SET EXERCISE: Your task is to retype each line of the data below exactly.

GIVEN MATERIAL:
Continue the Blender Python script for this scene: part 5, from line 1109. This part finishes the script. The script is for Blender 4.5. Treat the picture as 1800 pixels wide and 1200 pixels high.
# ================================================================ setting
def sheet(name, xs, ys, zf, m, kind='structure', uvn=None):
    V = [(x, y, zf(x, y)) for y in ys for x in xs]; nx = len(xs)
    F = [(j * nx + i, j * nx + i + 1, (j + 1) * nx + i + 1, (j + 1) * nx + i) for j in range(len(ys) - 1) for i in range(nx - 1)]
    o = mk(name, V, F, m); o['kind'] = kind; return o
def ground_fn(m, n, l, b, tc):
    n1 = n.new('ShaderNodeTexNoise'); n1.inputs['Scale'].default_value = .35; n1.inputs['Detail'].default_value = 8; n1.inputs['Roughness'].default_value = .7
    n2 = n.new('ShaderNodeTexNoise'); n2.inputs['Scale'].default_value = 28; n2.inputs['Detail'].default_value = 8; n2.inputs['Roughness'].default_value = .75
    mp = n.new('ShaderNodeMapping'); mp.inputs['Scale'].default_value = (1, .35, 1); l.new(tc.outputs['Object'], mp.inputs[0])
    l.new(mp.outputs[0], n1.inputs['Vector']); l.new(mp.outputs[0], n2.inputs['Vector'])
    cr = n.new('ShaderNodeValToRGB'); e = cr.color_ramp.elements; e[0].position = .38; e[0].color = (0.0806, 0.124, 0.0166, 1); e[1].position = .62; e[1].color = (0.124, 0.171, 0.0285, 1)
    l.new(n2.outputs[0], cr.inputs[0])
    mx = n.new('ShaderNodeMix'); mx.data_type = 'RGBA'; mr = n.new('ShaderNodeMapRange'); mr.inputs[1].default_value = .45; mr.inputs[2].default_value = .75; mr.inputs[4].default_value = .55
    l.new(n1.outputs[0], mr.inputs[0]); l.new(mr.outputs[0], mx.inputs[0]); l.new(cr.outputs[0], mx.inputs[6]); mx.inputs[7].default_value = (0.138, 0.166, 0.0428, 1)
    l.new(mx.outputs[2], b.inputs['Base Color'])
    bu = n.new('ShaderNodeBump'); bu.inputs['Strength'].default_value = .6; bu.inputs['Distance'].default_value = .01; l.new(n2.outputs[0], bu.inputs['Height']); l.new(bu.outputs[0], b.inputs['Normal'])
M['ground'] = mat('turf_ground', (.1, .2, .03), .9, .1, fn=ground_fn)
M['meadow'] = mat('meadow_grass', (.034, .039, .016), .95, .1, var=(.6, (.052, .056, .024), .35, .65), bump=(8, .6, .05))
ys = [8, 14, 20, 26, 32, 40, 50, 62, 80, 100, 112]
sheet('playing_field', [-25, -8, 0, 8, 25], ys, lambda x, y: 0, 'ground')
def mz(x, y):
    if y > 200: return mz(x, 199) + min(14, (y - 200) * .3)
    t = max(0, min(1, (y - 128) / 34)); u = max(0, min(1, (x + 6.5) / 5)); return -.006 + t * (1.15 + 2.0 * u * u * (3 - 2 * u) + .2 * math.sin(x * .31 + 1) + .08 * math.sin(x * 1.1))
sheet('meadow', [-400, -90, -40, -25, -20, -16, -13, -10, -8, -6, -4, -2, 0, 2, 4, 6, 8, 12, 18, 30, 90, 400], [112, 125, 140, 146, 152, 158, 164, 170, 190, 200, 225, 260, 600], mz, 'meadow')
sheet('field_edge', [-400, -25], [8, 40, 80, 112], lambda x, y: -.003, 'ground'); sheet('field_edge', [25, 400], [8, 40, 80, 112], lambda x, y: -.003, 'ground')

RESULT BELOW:
Continue the Blender Python script for this scene: part 5, from line 1109. This part finishes the script. The script is for Blender 4.5. Treat the picture as 1800 pixels wide and 1200 pixels high.
# ================================================================ setting
def sheet(name, xs, ys, zf, m, kind='structure', uvn=None):
    V = [(x, y, zf(x, y)) for y in ys for x in xs]; nx = len(xs)
    F = [(j * nx + i, j * nx + i + 1, (j + 1) * nx + i + 1, (j + 1) * nx + i) for j in range(len(ys) - 1) for i in range(nx - 1)]
    o = mk(name, V, F, m); o['kind'] = kind; return o
def ground_fn(m, n, l, b, tc):
    n1 = n.new('ShaderNodeTexNoise'); n1.inputs['Scale'].default_value = .35; n1.inputs['Detail'].default_value = 8; n1.inputs['Roughness'].default_value = .7
    n2 = n.new('ShaderNodeTexNoise'); n2.inputs['Scale'].default_value = 28; n2.inputs['Detail'].default_value = 8; n2.inputs['Roughness'].default_value = .75
    mp = n.new('ShaderNodeMapping'); mp.inputs['Scale'].default_value = (1, .35, 1); l.new(tc.outputs['Object'], mp.inputs[0])
    l.new(mp.outputs[0], n1.inputs['Vector']); l.new(mp.outputs[0], n2.inputs['Vector'])
    cr = n.new('ShaderNodeValToRGB'); e = cr.color_ramp.elements; e[0].position = .38; e[0].color = (0.0806, 0.124, 0.0166, 1); e[1].position = .62; e[1].color = (0.124, 0.171, 0.0285, 1)
    l.new(n2.outputs[0], cr.inputs[0])
    mx = n.new('ShaderNodeMix'); mx.data_type = 'RGBA'; mr = n.new('ShaderNodeMapRange'); mr.inputs[1].default_value = .45; mr.inputs[2].default_value = .75; mr.inputs[4].default_value = .55
    l.new(n1.outputs[0], mr.inputs[0]); l.new(mr.outputs[0], mx.inputs[0]); l.new(cr.outputs[0], mx.inputs[6]); mx.inputs[7].default_value = (0.138, 0.166, 0.0428, 1)
    l.new(mx.outputs[2], b.inputs['Base Color'])
    bu = n.new('ShaderNodeBump'); bu.inputs['Strength'].default_value = .6; bu.inputs['Distance'].default_value = .01; l.new(n2.outputs[0], bu.inputs['Height']); l.new(bu.outputs[0], b.inputs['Normal'])
M['ground'] = mat('turf_ground', (.1, .2, .03), .9, .1, fn=ground_fn)
M['meadow'] = mat('meadow_grass', (.034, .039, .016), .95, .1, var=(.6, (.052, .056, .024), .35, .65), bump=(8, .6, .05))
ys = [8, 14, 20, 26, 32, 40, 50, 62, 80, 100, 112]
sheet('playing_field', [-25, -8, 0, 8, 25], ys, lambda x, y: 0, 'ground')
def mz(x, y):
    if y > 200: return mz(x, 199) + min(14, (y - 200) * .3)
    t = max(0, min(1, (y - 128) / 34)); u = max(0, min(1, (x + 6.5) / 5)); return -.006 + t * (1.15 + 2.0 * u * u * (3 - 2 * u) + .2 * math.sin(x * .31 + 1) + .08 * math.sin(x * 1.1))
sheet('meadow', [-400, -90, -40, -25, -20, -16, -13, -10, -8, -6, -4, -2, 0, 2, 4, 6, 8, 12, 18, 30, 90, 400], [112, 125, 140, 146, 152, 158, 164, 170, 190, 200, 225, 260, 600], mz, 'meadow')
sheet('field_edge', [-400, -25], [8, 40, 80, 112], lambda x, y: -.003, 'ground'); sheet('field_edge', [25, 400], [8, 40, 80, 112], lambda x, y: -.003, 'ground')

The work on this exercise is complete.